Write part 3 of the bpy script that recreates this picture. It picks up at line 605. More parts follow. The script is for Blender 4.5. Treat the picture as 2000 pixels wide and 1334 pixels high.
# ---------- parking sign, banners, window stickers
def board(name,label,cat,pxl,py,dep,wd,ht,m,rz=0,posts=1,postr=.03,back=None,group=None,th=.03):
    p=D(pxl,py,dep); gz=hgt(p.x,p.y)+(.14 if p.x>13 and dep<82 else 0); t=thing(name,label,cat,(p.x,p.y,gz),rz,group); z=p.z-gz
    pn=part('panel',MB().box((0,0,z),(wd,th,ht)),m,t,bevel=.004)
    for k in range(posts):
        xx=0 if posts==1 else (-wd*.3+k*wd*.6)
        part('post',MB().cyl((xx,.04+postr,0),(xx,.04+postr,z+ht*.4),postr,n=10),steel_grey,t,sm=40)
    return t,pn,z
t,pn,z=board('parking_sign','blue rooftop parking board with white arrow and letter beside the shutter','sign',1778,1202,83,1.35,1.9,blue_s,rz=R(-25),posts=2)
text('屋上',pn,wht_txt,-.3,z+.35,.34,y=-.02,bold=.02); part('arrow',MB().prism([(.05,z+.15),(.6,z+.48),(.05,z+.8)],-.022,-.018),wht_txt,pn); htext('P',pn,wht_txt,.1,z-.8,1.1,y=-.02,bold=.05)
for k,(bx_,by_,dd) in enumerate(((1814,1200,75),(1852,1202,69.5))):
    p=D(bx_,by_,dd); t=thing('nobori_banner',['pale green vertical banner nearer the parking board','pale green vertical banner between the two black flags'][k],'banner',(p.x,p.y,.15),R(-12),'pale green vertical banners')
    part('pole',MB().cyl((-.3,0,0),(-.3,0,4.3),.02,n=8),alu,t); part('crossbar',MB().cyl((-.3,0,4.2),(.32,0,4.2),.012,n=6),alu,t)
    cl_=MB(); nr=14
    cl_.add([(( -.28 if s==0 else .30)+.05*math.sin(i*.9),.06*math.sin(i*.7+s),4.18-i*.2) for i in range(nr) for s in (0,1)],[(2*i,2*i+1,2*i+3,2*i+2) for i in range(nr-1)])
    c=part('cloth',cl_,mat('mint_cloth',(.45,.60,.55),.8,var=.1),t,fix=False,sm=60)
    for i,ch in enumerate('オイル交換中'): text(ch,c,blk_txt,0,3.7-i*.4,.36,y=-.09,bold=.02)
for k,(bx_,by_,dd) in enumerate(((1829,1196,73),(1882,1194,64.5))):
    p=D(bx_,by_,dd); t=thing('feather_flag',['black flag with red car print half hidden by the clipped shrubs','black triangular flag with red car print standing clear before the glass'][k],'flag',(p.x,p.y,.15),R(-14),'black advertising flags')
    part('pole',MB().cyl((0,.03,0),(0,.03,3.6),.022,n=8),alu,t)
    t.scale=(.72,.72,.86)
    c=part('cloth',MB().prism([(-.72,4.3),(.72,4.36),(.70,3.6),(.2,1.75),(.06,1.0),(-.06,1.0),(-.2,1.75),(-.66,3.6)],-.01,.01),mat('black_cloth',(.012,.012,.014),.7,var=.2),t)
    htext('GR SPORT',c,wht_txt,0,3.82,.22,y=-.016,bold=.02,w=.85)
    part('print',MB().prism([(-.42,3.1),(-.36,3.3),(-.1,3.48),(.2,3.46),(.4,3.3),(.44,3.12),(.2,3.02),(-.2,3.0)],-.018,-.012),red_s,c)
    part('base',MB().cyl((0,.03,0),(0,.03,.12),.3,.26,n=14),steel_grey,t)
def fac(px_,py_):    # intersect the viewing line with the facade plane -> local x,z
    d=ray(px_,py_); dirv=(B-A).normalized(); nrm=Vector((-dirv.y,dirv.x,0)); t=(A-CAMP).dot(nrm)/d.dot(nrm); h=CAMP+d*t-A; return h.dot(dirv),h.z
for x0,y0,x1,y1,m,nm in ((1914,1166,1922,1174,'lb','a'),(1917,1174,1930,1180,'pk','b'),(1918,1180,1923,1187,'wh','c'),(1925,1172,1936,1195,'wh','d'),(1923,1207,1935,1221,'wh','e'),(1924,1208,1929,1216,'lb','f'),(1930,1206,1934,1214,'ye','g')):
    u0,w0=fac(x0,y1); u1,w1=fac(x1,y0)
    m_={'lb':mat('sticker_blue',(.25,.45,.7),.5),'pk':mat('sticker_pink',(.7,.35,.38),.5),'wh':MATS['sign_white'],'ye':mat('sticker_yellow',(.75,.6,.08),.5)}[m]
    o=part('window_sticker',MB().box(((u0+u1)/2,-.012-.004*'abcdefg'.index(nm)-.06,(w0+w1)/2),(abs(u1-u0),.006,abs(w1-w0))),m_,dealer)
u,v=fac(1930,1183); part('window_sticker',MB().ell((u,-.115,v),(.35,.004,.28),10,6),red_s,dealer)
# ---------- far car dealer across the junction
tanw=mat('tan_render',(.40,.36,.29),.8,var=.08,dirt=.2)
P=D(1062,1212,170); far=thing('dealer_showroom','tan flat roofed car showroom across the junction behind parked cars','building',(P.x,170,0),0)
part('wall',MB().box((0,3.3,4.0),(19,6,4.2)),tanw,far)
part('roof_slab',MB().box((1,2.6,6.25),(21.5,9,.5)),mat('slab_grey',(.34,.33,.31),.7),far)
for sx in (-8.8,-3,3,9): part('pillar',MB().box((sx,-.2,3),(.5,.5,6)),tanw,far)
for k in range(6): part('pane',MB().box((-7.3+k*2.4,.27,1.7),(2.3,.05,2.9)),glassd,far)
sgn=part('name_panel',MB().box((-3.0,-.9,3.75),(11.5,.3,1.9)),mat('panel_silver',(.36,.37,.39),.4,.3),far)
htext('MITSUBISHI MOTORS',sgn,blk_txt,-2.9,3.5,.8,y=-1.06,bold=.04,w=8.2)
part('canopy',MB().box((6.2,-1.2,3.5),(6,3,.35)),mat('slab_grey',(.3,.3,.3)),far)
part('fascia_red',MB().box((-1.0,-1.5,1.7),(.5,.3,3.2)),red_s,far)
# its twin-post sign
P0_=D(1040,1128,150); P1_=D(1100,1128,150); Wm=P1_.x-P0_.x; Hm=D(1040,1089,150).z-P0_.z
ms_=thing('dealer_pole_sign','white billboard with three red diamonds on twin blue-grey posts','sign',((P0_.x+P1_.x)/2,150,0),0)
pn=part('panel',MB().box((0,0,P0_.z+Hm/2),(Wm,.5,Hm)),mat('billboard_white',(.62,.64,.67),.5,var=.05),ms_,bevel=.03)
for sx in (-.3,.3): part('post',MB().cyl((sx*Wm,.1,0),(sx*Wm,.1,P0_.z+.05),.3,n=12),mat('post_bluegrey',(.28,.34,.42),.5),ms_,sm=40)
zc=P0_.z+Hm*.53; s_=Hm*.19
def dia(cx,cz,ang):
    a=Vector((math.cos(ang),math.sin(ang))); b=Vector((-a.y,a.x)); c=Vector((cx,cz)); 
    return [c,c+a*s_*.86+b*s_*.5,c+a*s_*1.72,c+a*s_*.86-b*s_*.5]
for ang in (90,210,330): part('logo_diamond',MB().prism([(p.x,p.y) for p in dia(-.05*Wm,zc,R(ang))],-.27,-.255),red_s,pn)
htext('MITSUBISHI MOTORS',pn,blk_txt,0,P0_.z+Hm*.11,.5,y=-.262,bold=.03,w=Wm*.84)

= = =

*GIVEN REQUEST*
Write each line above out exactly.

*EXERCISE OUTPUT*
Write part 3 of the bpy script that recreates this picture. It picks up at line 605. More parts follow. The script is for Blender 4.5. Treat the picture as 2000 pixels wide and 1334 pixels high.
# ---------- parking sign, banners, window stickers
def board(name,label,cat,pxl,py,dep,wd,ht,m,rz=0,posts=1,postr=.03,back=None,group=None,th=.03):
    p=D(pxl,py,dep); gz=hgt(p.x,p.y)+(.14 if p.x>13 and dep<82 else 0); t=thing(name,label,cat,(p.x,p.y,gz),rz,group); z=p.z-gz
    pn=part('panel',MB().box((0,0,z),(wd,th,ht)),m,t,bevel=.004)
    for k in range(posts):
        xx=0 if posts==1 else (-wd*.3+k*wd*.6)
        part('post',MB().cyl((xx,.04+postr,0),(xx,.04+postr,z+ht*.4),postr,n=10),steel_grey,t,sm=40)
    return t,pn,z
t,pn,z=board('parking_sign','blue rooftop parking board with white arrow and letter beside the shutter','sign',1778,1202,83,1.35,1.9,blue_s,rz=R(-25),posts=2)
text('屋上',pn,wht_txt,-.3,z+.35,.34,y=-.02,bold=.02); part('arrow',MB().prism([(.05,z+.15),(.6,z+.48),(.05,z+.8)],-.022,-.018),wht_txt,pn); htext('P',pn,wht_txt,.1,z-.8,1.1,y=-.02,bold=.05)
for k,(bx_,by_,dd) in enumerate(((1814,1200,75),(1852,1202,69.5))):
    p=D(bx_,by_,dd); t=thing('nobori_banner',['pale green vertical banner nearer the parking board','pale green vertical banner between the two black flags'][k],'banner',(p.x,p.y,.15),R(-12),'pale green vertical banners')
    part('pole',MB().cyl((-.3,0,0),(-.3,0,4.3),.02,n=8),alu,t); part('crossbar',MB().cyl((-.3,0,4.2),(.32,0,4.2),.012,n=6),alu,t)
    cl_=MB(); nr=14
    cl_.add([(( -.28 if s==0 else .30)+.05*math.sin(i*.9),.06*math.sin(i*.7+s),4.18-i*.2) for i in range(nr) for s in (0,1)],[(2*i,2*i+1,2*i+3,2*i+2) for i in range(nr-1)])
    c=part('cloth',cl_,mat('mint_cloth',(.45,.60,.55),.8,var=.1),t,fix=False,sm=60)
    for i,ch in enumerate('オイル交換中'): text(ch,c,blk_txt,0,3.7-i*.4,.36,y=-.09,bold=.02)
for k,(bx_,by_,dd) in enumerate(((1829,1196,73),(1882,1194,64.5))):
    p=D(bx_,by_,dd); t=thing('feather_flag',['black flag with red car print half hidden by the clipped shrubs','black triangular flag with red car print standing clear before the glass'][k],'flag',(p.x,p.y,.15),R(-14),'black advertising flags')
    part('pole',MB().cyl((0,.03,0),(0,.03,3.6),.022,n=8),alu,t)
    t.scale=(.72,.72,.86)
    c=part('cloth',MB().prism([(-.72,4.3),(.72,4.36),(.70,3.6),(.2,1.75),(.06,1.0),(-.06,1.0),(-.2,1.75),(-.66,3.6)],-.01,.01),mat('black_cloth',(.012,.012,.014),.7,var=.2),t)
    htext('GR SPORT',c,wht_txt,0,3.82,.22,y=-.016,bold=.02,w=.85)
    part('print',MB().prism([(-.42,3.1),(-.36,3.3),(-.1,3.48),(.2,3.46),(.4,3.3),(.44,3.12),(.2,3.02),(-.2,3.0)],-.018,-.012),red_s,c)
    part('base',MB().cyl((0,.03,0),(0,.03,.12),.3,.26,n=14),steel_grey,t)
def fac(px_,py_):    # intersect the viewing line with the facade plane -> local x,z
    d=ray(px_,py_); dirv=(B-A).normalized(); nrm=Vector((-dirv.y,dirv.x,0)); t=(A-CAMP).dot(nrm)/d.dot(nrm); h=CAMP+d*t-A; return h.dot(dirv),h.z
for x0,y0,x1,y1,m,nm in ((1914,1166,1922,1174,'lb','a'),(1917,1174,1930,1180,'pk','b'),(1918,1180,1923,1187,'wh','c'),(1925,1172,1936,1195,'wh','d'),(1923,1207,1935,1221,'wh','e'),(1924,1208,1929,1216,'lb','f'),(1930,1206,1934,1214,'ye','g')):
    u0,w0=fac(x0,y1); u1,w1=fac(x1,y0)
    m_={'lb':mat('sticker_blue',(.25,.45,.7),.5),'pk':mat('sticker_pink',(.7,.35,.38),.5),'wh':MATS['sign_white'],'ye':mat('sticker_yellow',(.75,.6,.08),.5)}[m]
    o=part('window_sticker',MB().box(((u0+u1)/2,-.012-.004*'abcdefg'.index(nm)-.06,(w0+w1)/2),(abs(u1-u0),.006,abs(w1-w0))),m_,dealer)
u,v=fac(1930,1183); part('window_sticker',MB().ell((u,-.115,v),(.35,.004,.28),10,6),red_s,dealer)
# ---------- far car dealer across the junction
tanw=mat('tan_render',(.40,.36,.29),.8,var=.08,dirt=.2)
P=D(1062,1212,170); far=thing('dealer_showroom','tan flat roofed car showroom across the junction behind parked cars','building',(P.x,170,0),0)
part('wall',MB().box((0,3.3,4.0),(19,6,4.2)),tanw,far)
part('roof_slab',MB().box((1,2.6,6.25),(21.5,9,.5)),mat('slab_grey',(.34,.33,.31),.7),far)
for sx in (-8.8,-3,3,9): part('pillar',MB().box((sx,-.2,3),(.5,.5,6)),tanw,far)
for k in range(6): part('pane',MB().box((-7.3+k*2.4,.27,1.7),(2.3,.05,2.9)),glassd,far)
sgn=part('name_panel',MB().box((-3.0,-.9,3.75),(11.5,.3,1.9)),mat('panel_silver',(.36,.37,.39),.4,.3),far)
htext('MITSUBISHI MOTORS',sgn,blk_txt,-2.9,3.5,.8,y=-1.06,bold=.04,w=8.2)
part('canopy',MB().box((6.2,-1.2,3.5),(6,3,.35)),mat('slab_grey',(.3,.3,.3)),far)
part('fascia_red',MB().box((-1.0,-1.5,1.7),(.5,.3,3.2)),red_s,far)
# its twin-post sign
P0_=D(1040,1128,150); P1_=D(1100,1128,150); Wm=P1_.x-P0_.x; Hm=D(1040,1089,150).z-P0_.z
ms_=thing('dealer_pole_sign','white billboard with three red diamonds on twin blue-grey posts','sign',((P0_.x+P1_.x)/2,150,0),0)
pn=part('panel',MB().box((0,0,P0_.z+Hm/2),(Wm,.5,Hm)),mat('billboard_white',(.62,.64,.67),.5,var=.05),ms_,bevel=.03)
for sx in (-.3,.3): part('post',MB().cyl((sx*Wm,.1,0),(sx*Wm,.1,P0_.z+.05),.3,n=12),mat('post_bluegrey',(.28,.34,.42),.5),ms_,sm=40)
zc=P0_.z+Hm*.53; s_=Hm*.19
def dia(cx,cz,ang):
    a=Vector((math.cos(ang),math.sin(ang))); b=Vector((-a.y,a.x)); c=Vector((cx,cz)); 
    return [c,c+a*s_*.86+b*s_*.5,c+a*s_*1.72,c+a*s_*.86-b*s_*.5]
for ang in (90,210,330): part('logo_diamond',MB().prism([(p.x,p.y) for p in dia(-.05*Wm,zc,R(ang))],-.27,-.255),red_s,pn)
htext('MITSUBISHI MOTORS',pn,blk_txt,0,P0_.z+Hm*.11,.5,y=-.262,bold=.03,w=Wm*.84)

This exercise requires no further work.